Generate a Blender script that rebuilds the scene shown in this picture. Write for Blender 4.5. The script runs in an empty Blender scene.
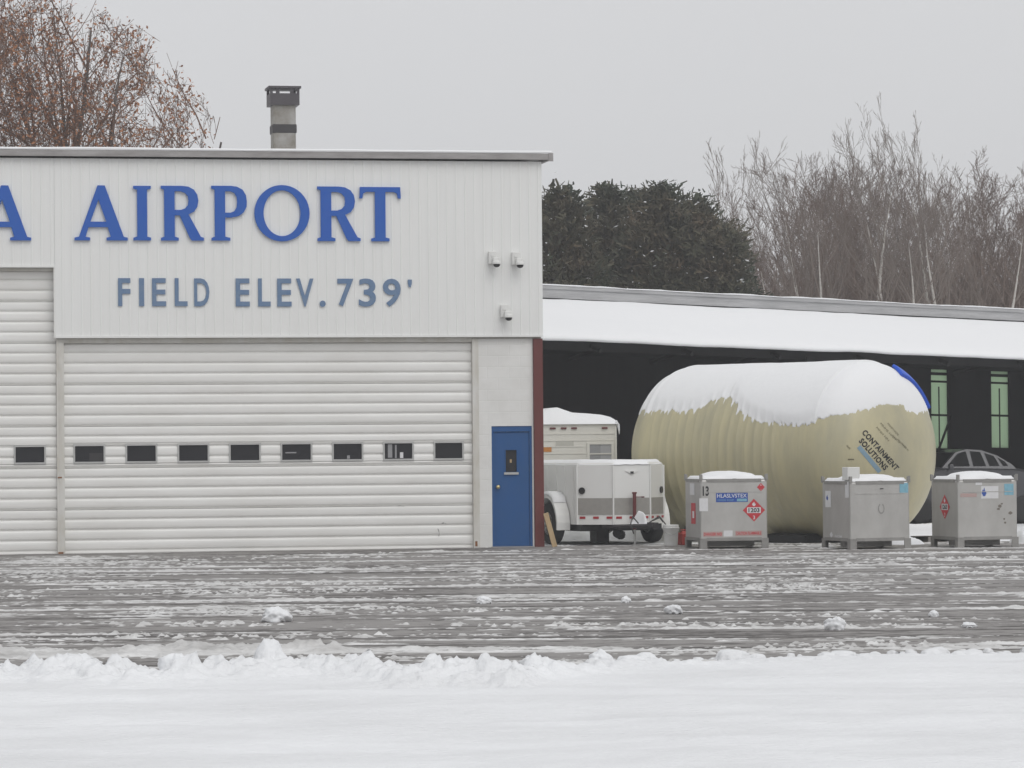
import bpy, math, random
import numpy as np
from mathutils import Vector, Matrix
R = math.radians
random.seed(7)
rng = np.random.default_rng(7)
scene = bpy.context.scene
COL = scene.collection

# ------------------------------------------------------------------ camera
F = 3420.0; H = 1.727; PITCH = (450 - 384) / F; ROLL = 0.0092
fw = Vector((0, math.cos(PITCH), math.sin(PITCH)))
r0 = Vector((1, 0, 0)); u0 = r0.cross(fw)
rt = r0 * math.cos(ROLL) - u0 * math.sin(ROLL)
up = u0 * math.cos(ROLL) + r0 * math.sin(ROLL)
cam_d = bpy.data.cameras.new("camera"); cam = bpy.data.objects.new("camera", cam_d); COL.objects.link(cam)
cam_d.sensor_width = 36; cam_d.lens = F / 1024 * 36
cam_d.clip_start = 0.5; cam_d.clip_end = 2000
cam.matrix_world = Matrix(((rt.x, up.x, -fw.x, 0), (rt.y, up.y, -fw.y, 0), (rt.z, up.z, -fw.z, H), (0, 0, 0, 1)))
scene.camera = cam
CAM = Vector((0, 0, H))

# ------------------------------------------------------------------ overcast sky, soft sun, exposure
SUN_EL, SUN_AZ = 48, 28            # the sun stands behind the camera, to its right, veiled by cloud
w = bpy.data.worlds.new("World"); scene.world = w; w.use_nodes = True
nt = w.node_tree; nt.nodes.clear()
out = nt.nodes.new("ShaderNodeOutputWorld"); bg = nt.nodes.new("ShaderNodeBackground")
sky = nt.nodes.new("ShaderNodeTexSky"); sky.sky_type = 'NISHITA'; sky.sun_disc = False
sky.sun_elevation = R(SUN_EL); sky.sun_rotation = R(180 - SUN_AZ)
sky.air_density = 1.0; sky.dust_density = 4.0
hsv = nt.nodes.new("ShaderNodeHueSaturation"); hsv.inputs['Saturation'].default_value = 0.12
mix = nt.nodes.new("ShaderNodeMixRGB"); mix.inputs[0].default_value = 0.9
mix.inputs[2].default_value = (6.45, 6.5, 6.65, 1)
nt.links.new(sky.outputs[0], hsv.inputs['Color']); nt.links.new(hsv.outputs[0], mix.inputs[1])
nt.links.new(mix.outputs[0], bg.inputs[0]); bg.inputs[1].default_value = 0.1
nt.links.new(bg.outputs[0], out.inputs[0])
sd = bpy.data.lights.new("sun", 'SUN'); sun = bpy.data.objects.new("sun", sd); COL.objects.link(sun)
sd.energy = 0.75; sd.angle = R(40); sd.color = (1, .985, .96)
sdir = Vector((-math.sin(R(SUN_AZ)) * math.cos(R(SUN_EL)), math.cos(R(SUN_AZ)) * math.cos(R(SUN_EL)), -math.sin(R(SUN_EL))))
sun.rotation_euler = sdir.to_track_quat('-Z', 'Y').to_euler()
vs = scene.view_settings
vs.view_transform = 'Standard'; vs.look = 'None'; vs.gamma = 1; vs.use_curve_mapping = False; vs.exposure = 0.2
scene.cycles.max_bounces = 6; scene.cycles.volume_bounces = 0; scene.cycles.transparent_max_bounces = 8

# ------------------------------------------------------------------ helpers
def ray(u, v):
    return (fw + rt * ((u - 512) / F) + up * ((384 - v) / F))
def at(u, v, Y):
    d = ray(u, v); return CAM + d * (Y / d.y)
def project(p):
    q = Vector(p) - CAM; d = q.dot(fw)
    return 512 + F * q.dot(rt) / d, 384 - F * q.dot(up) / d

def tag(o, label=None, cat=None, group=None, kind=None):
    if label: o['label'] = label
    if cat: o['category'] = cat
    if group: o['group'] = group
    if kind: o['kind'] = kind
    return o
def empty(name, loc, rz=0):
    o = bpy.data.objects.new(name, None); COL.objects.link(o)
    o.location = loc; o.rotation_euler = (0, 0, rz); o.empty_display_size = .2
    return o
def link(name, me, parent=None, mats=()):
    o = bpy.data.objects.new(name, me); COL.objects.link(o)
    if parent: o.parent = parent
    for m in (mats if isinstance(mats, (list, tuple)) else [mats]): me.materials.append(m)
    return o

class MB:
    def __init__(s): s.v = []; s.f = []; s.m = []; s.sm = []
    def add(s, vs, fs, mi=0, smooth=False):
        b = len(s.v); s.v += [tuple(p) for p in vs]
        for f in fs: s.f.append(tuple(b + i for i in f)); s.m.append(mi); s.sm.append(smooth)
    def box(s, x0, x1, y0, y1, z0, z1, mi=0, bev=0.0):
        if bev <= 0:
            vs = [(x, y, z) for z in (z0, z1) for y in (y0, y1) for x in (x0, x1)]
            s.add(vs, [(0, 2, 3, 1), (4, 5, 7, 6), (0, 1, 5, 4), (2, 6, 7, 3), (0, 4, 6, 2), (1, 3, 7, 5)], mi); return
        import bmesh
        bm = bmesh.new(); bmesh.ops.create_cube(bm, size=1)
        for v in bm.verts: v.co = ((x0 + x1) / 2 + v.co.x * (x1 - x0), (y0 + y1) / 2 + v.co.y * (y1 - y0), (z0 + z1) / 2 + v.co.z * (z1 - z0))
        bmesh.ops.bevel(bm, geom=bm.edges[:], offset=bev, segments=2, affect='EDGES', profile=.5)
        bm.verts.index_update()
        s.add([v.co[:] for v in bm.verts], [[v.index for v in f.verts] for f in bm.faces], mi); bm.free()
    def prism(s, pts, axis, a0, a1, mi=0, smooth=False):
        """polygon pts (2d) extruded along axis 'x','y' or 'z'"""
        n = len(pts)
        def mk(p, a):
            return {'x': (a, p[0], p[1]), 'y': (p[0], a, p[1]), 'z': (p[0], p[1], a)}[axis]
        vs = [mk(p, a0) for p in pts] + [mk(p, a1) for p in pts]
        s.add(vs, [tuple(range(n))[::-1], tuple(range(n, 2 * n))], mi)
        s.add(vs, [(i, (i + 1) % n, n + (i + 1) % n, n + i) for i in range(n)], mi, smooth)
    def tube(s, pts, rad, n=8, mi=0, cap=True):
        pts = [Vector(p) for p in pts]
        if not isinstance(rad, (list, tuple)): rad = [rad] * len(pts)
        vs = []; k = len(pts)
        for i, p in enumerate(pts):
            t = (pts[min(i + 1, k - 1)] - pts[max(i - 1, 0)]).normalized()
            a = t.orthogonal().normalized() if abs(t.z) > .9 else t.cross(Vector((0, 0, 1))).normalized()
            b = t.cross(a)
            for j in range(n):
                q = 2 * math.pi * j / n
                vs.append(p + (a * math.cos(q) + b * math.sin(q)) * rad[i])
        fs = [(i * n + j, i * n + (j + 1) % n, (i + 1) * n + (j + 1) % n, (i + 1) * n + j) for i in range(k - 1) for j in range(n)]
        s.add(vs, fs, mi, True)
        if cap: s.add(vs, [tuple(range(n))[::-1], tuple(range((k - 1) * n, k * n))], mi)
    def lathe(s, prof, n=24, mi=0, axis='z', org=(0, 0, 0), caps=True):
        """prof: list of (radius, height)"""
        vs = []
        for r_, h in prof:
            for j in range(n):
                q = 2 * math.pi * j / n; c, d = r_ * math.cos(q), r_ * math.sin(q)
                p = {'z': (c, d, h), 'x': (h, c, d), 'y': (d, h, c)}[axis]
                vs.append((p[0] + org[0], p[1] + org[1], p[2] + org[2]))
        k = len(prof)
        s.add(vs, [(i * n + j, i * n + (j + 1) % n, (i + 1) * n + (j + 1) % n, (i + 1) * n + j) for i in range(k - 1) for j in range(n)], mi, True)
        if caps: s.add(vs, [tuple(range(n))[::-1], tuple(range((k - 1) * n, k * n))], mi)
    def build(s, name, mats, parent=None):
        me = bpy.data.meshes.new(name); me.from_pydata(s.v, [], s.f)
        me.polygons.foreach_set('material_index', s.m); me.polygons.foreach_set('use_smooth', s.sm); me.update()
        return link(name, me, parent, mats)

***

» **EXERCISE AIM**: Omit the pictures, then repeat exactly each line from the beginning of the listing through the line with "CAM = Vector((0, 0, H))".

» **TASK RESULT**:
Generate a Blender script that rebuilds the scene shown in this picture. Write for Blender 4.5. The script runs in an empty Blender scene.
import bpy, math, random
import numpy as np
from mathutils import Vector, Matrix
R = math.radians
random.seed(7)
rng = np.random.default_rng(7)
scene = bpy.context.scene
COL = scene.collection

# ------------------------------------------------------------------ camera
F = 3420.0; H = 1.727; PITCH = (450 - 384) / F; ROLL = 0.0092
fw = Vector((0, math.cos(PITCH), math.sin(PITCH)))
r0 = Vector((1, 0, 0)); u0 = r0.cross(fw)
rt = r0 * math.cos(ROLL) - u0 * math.sin(ROLL)
up = u0 * math.cos(ROLL) + r0 * math.sin(ROLL)
cam_d = bpy.data.cameras.new("camera"); cam = bpy.data.objects.new("camera", cam_d); COL.objects.link(cam)
cam_d.sensor_width = 36; cam_d.lens = F / 1024 * 36
cam_d.clip_start = 0.5; cam_d.clip_end = 2000
cam.matrix_world = Matrix(((rt.x, up.x, -fw.x, 0), (rt.y, up.y, -fw.y, 0), (rt.z, up.z, -fw.z, H), (0, 0, 0, 1)))
scene.camera = cam
CAM = Vector((0, 0, H))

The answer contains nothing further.